- [Rows]
-.-.-

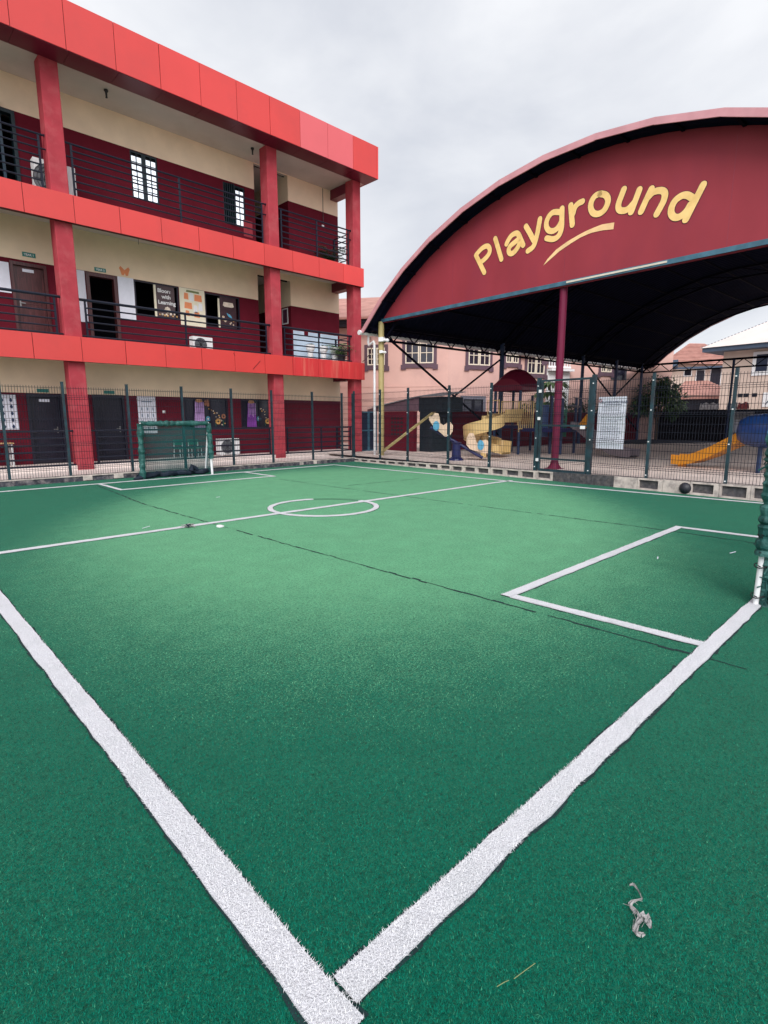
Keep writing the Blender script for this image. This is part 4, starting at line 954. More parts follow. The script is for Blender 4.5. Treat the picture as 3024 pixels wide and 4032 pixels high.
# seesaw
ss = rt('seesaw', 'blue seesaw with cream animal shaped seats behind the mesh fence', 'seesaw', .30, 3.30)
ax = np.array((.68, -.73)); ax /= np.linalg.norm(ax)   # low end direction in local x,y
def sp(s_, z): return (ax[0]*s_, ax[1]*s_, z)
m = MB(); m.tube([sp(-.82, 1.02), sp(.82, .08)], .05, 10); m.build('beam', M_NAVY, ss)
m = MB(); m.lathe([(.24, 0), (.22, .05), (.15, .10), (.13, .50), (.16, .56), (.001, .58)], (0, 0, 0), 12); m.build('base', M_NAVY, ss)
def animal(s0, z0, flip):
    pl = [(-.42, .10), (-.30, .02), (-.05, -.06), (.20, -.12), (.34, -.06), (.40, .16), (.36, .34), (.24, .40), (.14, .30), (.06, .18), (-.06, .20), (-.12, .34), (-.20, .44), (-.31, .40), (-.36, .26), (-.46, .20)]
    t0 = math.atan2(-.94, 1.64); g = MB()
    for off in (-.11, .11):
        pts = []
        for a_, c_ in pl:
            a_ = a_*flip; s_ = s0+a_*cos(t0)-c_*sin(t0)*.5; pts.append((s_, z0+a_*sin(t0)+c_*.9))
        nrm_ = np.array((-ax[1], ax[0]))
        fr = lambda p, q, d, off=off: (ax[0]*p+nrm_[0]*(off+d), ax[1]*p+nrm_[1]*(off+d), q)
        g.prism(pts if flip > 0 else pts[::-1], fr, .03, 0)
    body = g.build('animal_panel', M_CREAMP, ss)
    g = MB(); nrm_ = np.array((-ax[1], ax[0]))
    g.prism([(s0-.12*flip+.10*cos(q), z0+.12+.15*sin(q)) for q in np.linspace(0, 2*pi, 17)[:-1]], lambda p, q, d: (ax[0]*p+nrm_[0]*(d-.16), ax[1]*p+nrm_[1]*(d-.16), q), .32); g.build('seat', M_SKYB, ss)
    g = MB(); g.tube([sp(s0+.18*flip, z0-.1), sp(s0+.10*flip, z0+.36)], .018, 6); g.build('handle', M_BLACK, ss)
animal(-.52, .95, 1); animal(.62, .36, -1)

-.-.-

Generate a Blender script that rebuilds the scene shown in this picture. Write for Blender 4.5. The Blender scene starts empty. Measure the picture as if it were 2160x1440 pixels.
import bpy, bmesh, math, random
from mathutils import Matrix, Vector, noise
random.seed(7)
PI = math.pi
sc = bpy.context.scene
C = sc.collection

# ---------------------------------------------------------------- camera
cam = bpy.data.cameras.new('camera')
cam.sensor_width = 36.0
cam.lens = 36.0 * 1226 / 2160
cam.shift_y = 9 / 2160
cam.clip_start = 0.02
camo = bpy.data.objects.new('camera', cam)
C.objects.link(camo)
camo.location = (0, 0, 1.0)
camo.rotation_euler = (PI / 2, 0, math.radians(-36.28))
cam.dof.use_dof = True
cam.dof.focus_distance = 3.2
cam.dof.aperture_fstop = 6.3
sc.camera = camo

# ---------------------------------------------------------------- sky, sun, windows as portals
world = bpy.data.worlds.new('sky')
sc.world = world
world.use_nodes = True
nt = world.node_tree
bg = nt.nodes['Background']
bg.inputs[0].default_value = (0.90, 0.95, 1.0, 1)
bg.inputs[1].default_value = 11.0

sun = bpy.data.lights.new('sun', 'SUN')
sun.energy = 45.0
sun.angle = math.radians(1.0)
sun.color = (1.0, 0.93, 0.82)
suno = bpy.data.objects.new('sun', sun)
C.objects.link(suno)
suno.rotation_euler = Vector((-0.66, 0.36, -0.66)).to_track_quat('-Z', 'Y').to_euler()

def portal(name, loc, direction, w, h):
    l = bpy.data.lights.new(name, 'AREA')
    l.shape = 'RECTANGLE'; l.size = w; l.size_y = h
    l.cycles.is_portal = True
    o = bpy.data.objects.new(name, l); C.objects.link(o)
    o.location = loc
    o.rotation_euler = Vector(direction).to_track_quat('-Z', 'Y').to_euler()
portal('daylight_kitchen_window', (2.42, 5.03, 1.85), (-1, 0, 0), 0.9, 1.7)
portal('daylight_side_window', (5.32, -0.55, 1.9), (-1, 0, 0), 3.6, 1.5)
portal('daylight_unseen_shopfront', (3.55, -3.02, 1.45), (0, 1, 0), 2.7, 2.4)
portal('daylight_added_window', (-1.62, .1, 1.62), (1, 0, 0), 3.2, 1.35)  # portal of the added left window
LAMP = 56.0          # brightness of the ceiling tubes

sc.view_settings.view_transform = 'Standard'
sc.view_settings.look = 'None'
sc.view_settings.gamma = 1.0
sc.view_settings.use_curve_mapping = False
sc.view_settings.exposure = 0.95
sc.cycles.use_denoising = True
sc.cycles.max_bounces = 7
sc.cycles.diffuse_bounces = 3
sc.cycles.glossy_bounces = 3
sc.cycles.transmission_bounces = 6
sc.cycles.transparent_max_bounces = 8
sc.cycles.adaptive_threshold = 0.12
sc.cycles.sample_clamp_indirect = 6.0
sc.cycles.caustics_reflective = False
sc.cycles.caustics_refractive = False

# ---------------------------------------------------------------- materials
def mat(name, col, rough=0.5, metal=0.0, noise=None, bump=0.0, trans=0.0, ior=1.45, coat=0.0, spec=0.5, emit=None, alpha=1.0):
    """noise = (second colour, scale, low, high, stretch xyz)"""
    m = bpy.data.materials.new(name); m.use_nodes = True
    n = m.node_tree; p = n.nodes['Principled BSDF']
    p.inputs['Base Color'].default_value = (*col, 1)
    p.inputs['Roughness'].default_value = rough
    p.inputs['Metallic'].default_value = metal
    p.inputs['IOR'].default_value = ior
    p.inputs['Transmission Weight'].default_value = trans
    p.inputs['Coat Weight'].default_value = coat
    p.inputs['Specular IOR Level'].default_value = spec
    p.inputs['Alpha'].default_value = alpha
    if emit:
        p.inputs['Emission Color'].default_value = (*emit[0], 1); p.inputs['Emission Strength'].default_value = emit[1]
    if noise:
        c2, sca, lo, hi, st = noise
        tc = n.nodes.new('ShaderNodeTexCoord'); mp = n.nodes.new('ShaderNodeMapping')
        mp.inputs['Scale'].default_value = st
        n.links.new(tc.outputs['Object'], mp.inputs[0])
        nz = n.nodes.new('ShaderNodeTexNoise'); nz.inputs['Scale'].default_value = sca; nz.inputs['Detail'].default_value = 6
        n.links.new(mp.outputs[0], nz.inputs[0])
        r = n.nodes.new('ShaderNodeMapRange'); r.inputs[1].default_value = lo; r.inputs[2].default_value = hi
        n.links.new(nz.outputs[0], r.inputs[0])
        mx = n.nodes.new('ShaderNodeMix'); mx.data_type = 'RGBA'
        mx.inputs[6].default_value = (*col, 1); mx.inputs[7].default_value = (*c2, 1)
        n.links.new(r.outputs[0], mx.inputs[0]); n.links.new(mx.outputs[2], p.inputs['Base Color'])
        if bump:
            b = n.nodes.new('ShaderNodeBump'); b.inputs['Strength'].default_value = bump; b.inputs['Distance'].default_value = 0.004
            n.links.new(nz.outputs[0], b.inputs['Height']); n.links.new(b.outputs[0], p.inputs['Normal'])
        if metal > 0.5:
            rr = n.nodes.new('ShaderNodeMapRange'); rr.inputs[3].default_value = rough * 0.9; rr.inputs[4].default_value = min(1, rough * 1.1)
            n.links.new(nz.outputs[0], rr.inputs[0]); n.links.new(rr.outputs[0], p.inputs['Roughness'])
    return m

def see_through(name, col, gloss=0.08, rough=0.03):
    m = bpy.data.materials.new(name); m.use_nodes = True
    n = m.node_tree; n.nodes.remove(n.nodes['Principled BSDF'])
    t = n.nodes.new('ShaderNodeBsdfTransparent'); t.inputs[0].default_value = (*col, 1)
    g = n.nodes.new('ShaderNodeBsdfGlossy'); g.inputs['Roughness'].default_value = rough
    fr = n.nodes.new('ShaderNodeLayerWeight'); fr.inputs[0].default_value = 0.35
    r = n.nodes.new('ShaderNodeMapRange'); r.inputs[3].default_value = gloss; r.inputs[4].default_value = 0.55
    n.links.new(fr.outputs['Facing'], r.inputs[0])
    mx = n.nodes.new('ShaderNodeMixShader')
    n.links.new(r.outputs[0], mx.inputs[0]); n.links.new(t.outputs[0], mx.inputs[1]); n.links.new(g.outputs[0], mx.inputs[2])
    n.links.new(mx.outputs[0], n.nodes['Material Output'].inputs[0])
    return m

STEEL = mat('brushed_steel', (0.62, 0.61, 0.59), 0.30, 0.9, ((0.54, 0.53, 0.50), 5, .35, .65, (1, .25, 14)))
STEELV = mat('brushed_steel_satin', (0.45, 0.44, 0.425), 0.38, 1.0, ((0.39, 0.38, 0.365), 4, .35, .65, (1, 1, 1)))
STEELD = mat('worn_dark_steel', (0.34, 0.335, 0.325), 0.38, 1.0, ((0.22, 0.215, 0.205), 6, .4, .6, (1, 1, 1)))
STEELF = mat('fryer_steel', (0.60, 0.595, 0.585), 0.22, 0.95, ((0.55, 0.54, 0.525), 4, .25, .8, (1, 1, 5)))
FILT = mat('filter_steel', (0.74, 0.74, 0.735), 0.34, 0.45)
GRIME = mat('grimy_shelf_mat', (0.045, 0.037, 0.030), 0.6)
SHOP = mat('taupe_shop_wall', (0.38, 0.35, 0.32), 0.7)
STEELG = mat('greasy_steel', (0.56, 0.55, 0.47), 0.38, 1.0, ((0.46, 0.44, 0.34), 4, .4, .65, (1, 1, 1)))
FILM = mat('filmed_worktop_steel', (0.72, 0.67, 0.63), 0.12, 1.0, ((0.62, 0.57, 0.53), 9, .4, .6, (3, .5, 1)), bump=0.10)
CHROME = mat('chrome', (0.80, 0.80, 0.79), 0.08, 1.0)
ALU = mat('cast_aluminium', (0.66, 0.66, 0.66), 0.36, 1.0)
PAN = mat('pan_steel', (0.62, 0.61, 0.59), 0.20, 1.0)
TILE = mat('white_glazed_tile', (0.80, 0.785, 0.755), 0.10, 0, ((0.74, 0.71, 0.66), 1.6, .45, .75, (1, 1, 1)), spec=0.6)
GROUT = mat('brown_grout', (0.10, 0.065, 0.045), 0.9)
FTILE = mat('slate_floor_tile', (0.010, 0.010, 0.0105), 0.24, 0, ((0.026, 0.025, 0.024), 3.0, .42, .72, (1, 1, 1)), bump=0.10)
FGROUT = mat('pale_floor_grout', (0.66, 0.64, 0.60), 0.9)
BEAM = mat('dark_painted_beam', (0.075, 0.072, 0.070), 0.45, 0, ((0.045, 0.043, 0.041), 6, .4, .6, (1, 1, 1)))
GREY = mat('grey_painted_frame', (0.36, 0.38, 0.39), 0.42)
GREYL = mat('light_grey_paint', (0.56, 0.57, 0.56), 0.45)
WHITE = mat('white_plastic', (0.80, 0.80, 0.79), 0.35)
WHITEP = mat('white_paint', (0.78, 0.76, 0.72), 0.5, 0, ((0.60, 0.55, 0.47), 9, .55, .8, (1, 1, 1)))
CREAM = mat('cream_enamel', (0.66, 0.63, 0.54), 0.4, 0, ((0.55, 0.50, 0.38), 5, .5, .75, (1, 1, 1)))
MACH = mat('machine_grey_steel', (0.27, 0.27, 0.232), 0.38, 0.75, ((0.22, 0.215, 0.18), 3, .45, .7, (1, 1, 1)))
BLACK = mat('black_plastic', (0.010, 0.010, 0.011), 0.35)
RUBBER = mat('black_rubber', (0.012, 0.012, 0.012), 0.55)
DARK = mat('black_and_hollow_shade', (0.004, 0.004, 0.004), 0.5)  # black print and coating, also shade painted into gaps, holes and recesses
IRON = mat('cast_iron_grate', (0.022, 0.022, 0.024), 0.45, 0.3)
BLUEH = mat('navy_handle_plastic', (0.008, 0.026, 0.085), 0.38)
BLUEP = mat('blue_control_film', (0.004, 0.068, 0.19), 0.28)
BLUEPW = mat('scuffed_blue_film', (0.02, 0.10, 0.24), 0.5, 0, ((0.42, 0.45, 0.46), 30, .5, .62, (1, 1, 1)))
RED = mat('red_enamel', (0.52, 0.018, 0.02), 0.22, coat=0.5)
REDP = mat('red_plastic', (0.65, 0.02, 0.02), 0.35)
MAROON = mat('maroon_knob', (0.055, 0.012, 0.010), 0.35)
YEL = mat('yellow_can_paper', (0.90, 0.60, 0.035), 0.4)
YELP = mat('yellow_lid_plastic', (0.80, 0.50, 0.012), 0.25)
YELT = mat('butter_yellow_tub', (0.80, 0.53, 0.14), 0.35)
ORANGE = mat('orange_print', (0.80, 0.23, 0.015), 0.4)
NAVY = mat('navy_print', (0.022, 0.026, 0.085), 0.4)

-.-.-

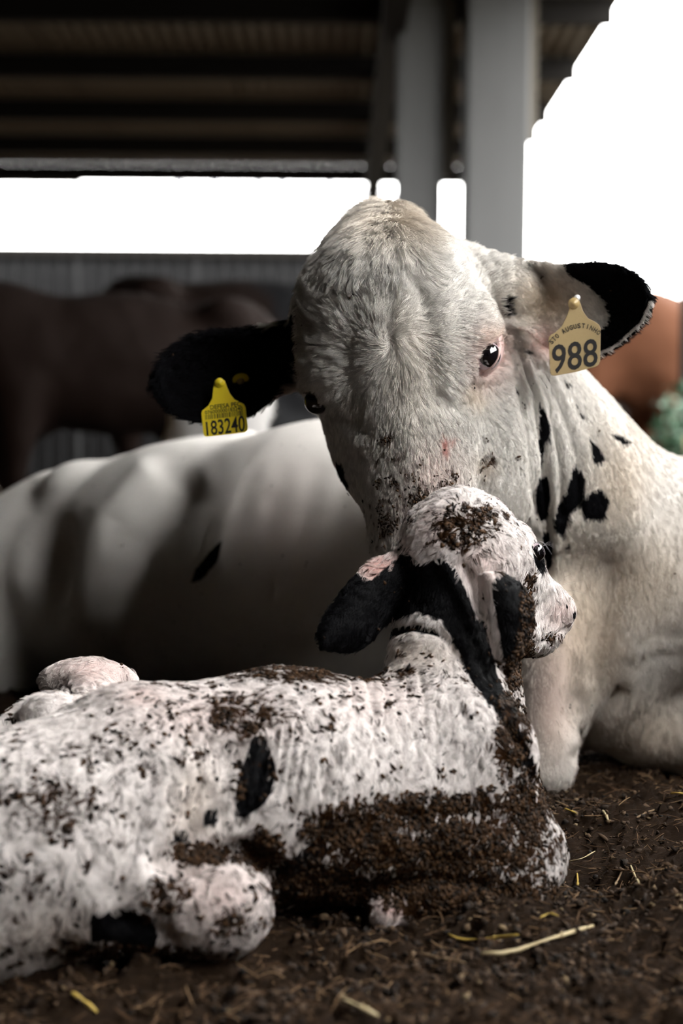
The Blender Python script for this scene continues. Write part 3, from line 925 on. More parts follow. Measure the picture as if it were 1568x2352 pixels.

-.-.-

Your task is to print the lines from the one containing "Generate a Blender" through the one containing "bg.inputs[1].default_value = 11.0", exactly and with nothing added.

- [Response below]
Generate a Blender script that rebuilds the scene shown in this picture. Write for Blender 4.5. The Blender scene starts empty. Measure the picture as if it were 2160x1440 pixels.
import bpy, bmesh, math, random
from mathutils import Matrix, Vector, noise
random.seed(7)
PI = math.pi
sc = bpy.context.scene
C = sc.collection

# ---------------------------------------------------------------- camera
cam = bpy.data.cameras.new('camera')
cam.sensor_width = 36.0
cam.lens = 36.0 * 1226 / 2160
cam.shift_y = 9 / 2160
cam.clip_start = 0.02
camo = bpy.data.objects.new('camera', cam)
C.objects.link(camo)
camo.location = (0, 0, 1.0)
camo.rotation_euler = (PI / 2, 0, math.radians(-36.28))
cam.dof.use_dof = True
cam.dof.focus_distance = 3.2
cam.dof.aperture_fstop = 6.3
sc.camera = camo

# ---------------------------------------------------------------- sky, sun, windows as portals
world = bpy.data.worlds.new('sky')
sc.world = world
world.use_nodes = True
nt = world.node_tree
bg = nt.nodes['Background']
bg.inputs[0].default_value = (0.90, 0.95, 1.0, 1)
bg.inputs[1].default_value = 11.0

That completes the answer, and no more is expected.